MEXICO — Selectmen and members of the budget committee will meet Tuesday to debate the recreation department budget, nearly a month after voters rejected that budget at the polls.
On June 12, residents voted 209-158 against the selectmen’s proposed $144,101 recreation budget, a 54 percent increase over the current year’s budget. That increase would have funded building repairs, increased utility costs, and a change in Recreation Director Wayne Sevigny’s job to full-time status, nearly tripling his salary to approximately $30,000.
The budget committee had recommended $106,811 for the recreation department budget.
A town ordinance allows selectmen to revise defeated budgets and resubmit them to voters. Should selectmen choose to revise the recreation budget at Tuesday’s meeting, they would then schedule a public hearing on the new budget, followed by a town meeting and secret ballot.
If selectmen decide not to revise the recreation department budget on Tuesday, they would have to readopt the current year’s budget, as is. That’s the route selectmen took with the town’s $64,751 unclassified budget, which voters rejected 187-160.
At the June 26 selectmen’s meeting, several members of the public spoke out against the recreation department’s 54 percent budget increase.
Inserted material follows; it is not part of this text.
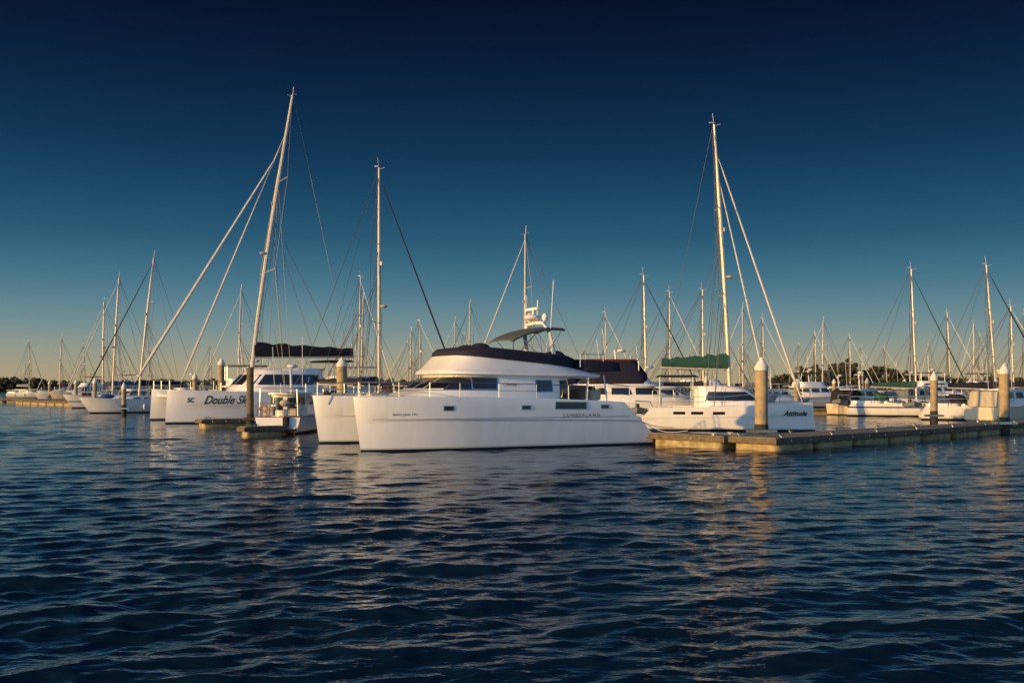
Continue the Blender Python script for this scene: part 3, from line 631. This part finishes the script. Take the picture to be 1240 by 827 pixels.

Others, including several selectmen, defended the increase as money well spent.
At that meeting, Selectman Byron Oullette said the town had regularly paid $30,000 for recreation directors who had not accomplished as much as Sevigny.
“All of a sudden we hire somebody that’s getting things done, has turned this recreation department into something that’s creating, and no one wants to pay that similar amount of money,” Oullette said.
Town Manager John Madigan also noted that during his first six months on the job, Sevigny secured more than $10,000 in grant money, installed two new baseball dugouts, and brought in revenue through new basketball, soccer and Little League programs.
In an interview on Monday, Sevigny said he has plans to make the recreation department a vibrant, growing part of the community.
“There’s a lot of programs and we plan on doing more, but I don’t know,” Sevigny said. “People just don’t like change and people are fighting it.”
Last spring, the recreation budget was reduced to $93,585 from its 2010-11 level of $108,030. Longtime Recreation Director Greg Arsenault resigned soon after, and Sevigny agreed to take the job on a part-time basis. At 20 hours per week, Sevigny takes home roughly $9,000 a year, or about $127 a week.
“I didn’t do it for the money. I told them I’d try it,” Sevigny said. “I said I’d give it a shot and if it works out we can discuss the pay.”
Selectmen and budget committee members will discuss Sevigny’s salary — and other increases in the recreation department budget — at 6 p.m. Tuesday. The meeting will take place at the Calvin Lyons Mexico Town Hall.